Testing Read Out Loud in the Classroom

Making / Learning / Work was an adult learning innovation project hosted at the MIT Media Lab from September 2014 to May 2016. This site is an archive of the project documentation.

On March 3rd, Srishti and I went to a ESOL school for adult learners in East Boston, Massachusetts, to get the students’ feedback on the newest iteration of the Read Out Loud prototype.

First, Some Photos from the Afternoon


When we arrived at the classroom, we introduced ourselves to the students and they did the same. The class was comprised of 6 women from El Salvador and one woman from Algeria, all of which had been studying English at this school for over 6 months. We recognized many of them, as they had been in the class when we visited in Novemberr.

Framing the Testing

We began the user testing by giving a little bit of introduction as to why we created Read Out Loud and asked for their help testing the app and giving us feedback on what we could change to make it better. We them showed a quick tutorial video in Spanish that demonstrates the capabilities of the app. (This video was made instead of a welcome tutorial, as we have not fleshed out the welcome tutorial to the application yet.)

Letting The Learners Explore

Next, we passed out iPhones and iPad Minis with Read Out Loud pre-installed and copies of The Very Hungry Caterpillar by Eric Carle, which was the book we had chosen for testing.

They began by splitting off into all corners of the room (since Read Out Loud makes noise and it was easier for multiple learners to test individually this way). They then customized their language preferences and opened the book. We began to here the app’s computerized voice fill the room.

We purposefully did not walk learners through all the capabilities of the app, since we wanted to see what features were intuitive for them to discover and which they liked the best. It was only about five minutes into the testing when learners realized that they could click on the words to get the translation in their native language. Once on of them found this feature, news spread like wildfire and soon we could here translations being read aloud.

We could hear students all over the room sounding out words, reading along with the app’s voice, and looking up words. There were no major problems with the app’s infrastructure (i.e. it didn’t crash), which was a huge relief, as this was the first time we were testing it with multiple users at once.

Feedback from the Learners

After they played with the app for twenty minutes, we had time to reflect on the app as a group.

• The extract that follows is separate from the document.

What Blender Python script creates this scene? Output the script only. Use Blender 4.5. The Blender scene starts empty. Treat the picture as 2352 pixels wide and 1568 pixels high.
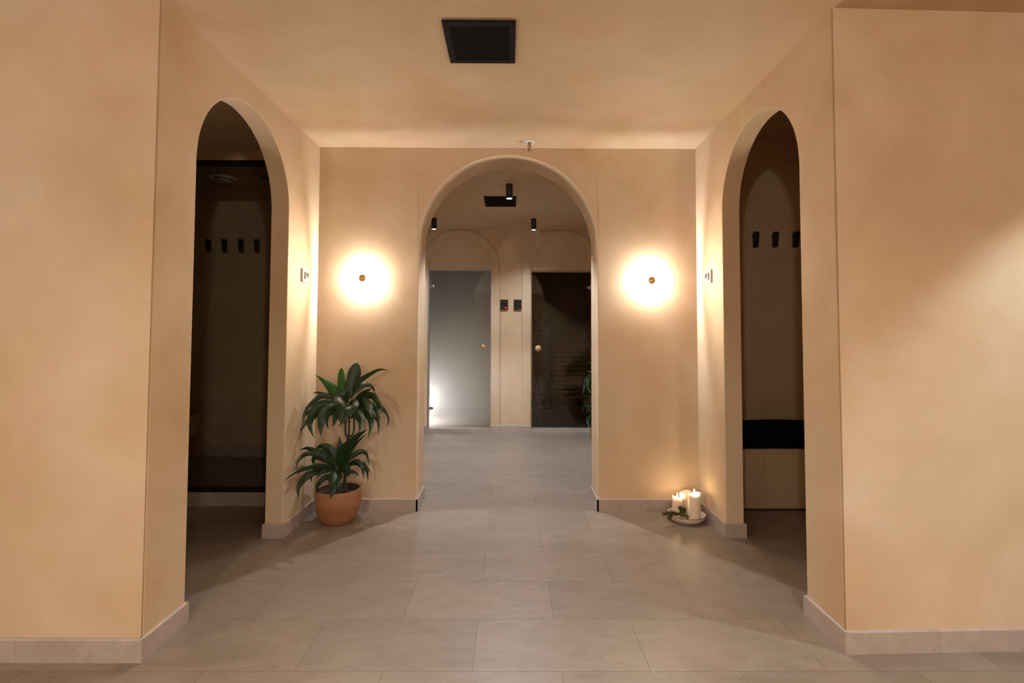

Learners volunteered what they liked and did not like about the app and the learning experience.

The main points are summarized here:

  • They reiterated the point from our last visit: they would love a way to practice reading books that they would like to read with their children.
  • They felt that they would rather use the app themselves, as a way to practice before reading with their kids, than use the application while reading with their children.
  • They would also use the application for other texts besides storybooks. One learner mentioned that she would like to scan in Harry Potter so that she could finally read it in English.
  • They loved the “translation lookup” capability, but did not know where to find the translation lookup at first.
  • They preferred looking up words and hearing the translation of the word read aloud to listening to the entire sentence, though they found both functionalities useful.
  • While Google Translate does a pretty good job of translating Spanish words, it struggled with the English to Arabic translation and gave incorrect answers for many simple nouns.
  • They did not find the voice annoying (Yay!)
  • They found the speed of the voice perfect when they were reading along with the app, but too fast when they did not have the text in front of them.

Next Steps from this User Testing

We plan on potentially doing one more round of user testing with adult learners and their children together, to observe if the application works in their context.

As many learners have Android phones (which the voice currently is not compatible with), we are currently porting the application over to Android, incorporating the feedback from these learners in the new iteration. We will be returning in May to do a longer iteration of user testing with these students once the app is on the Google Play store. For this testing, we will be putting in some of the books that they use in their class, so that we can observe how Read Out Loud works as an aide for learners in an ESOL classroom setting.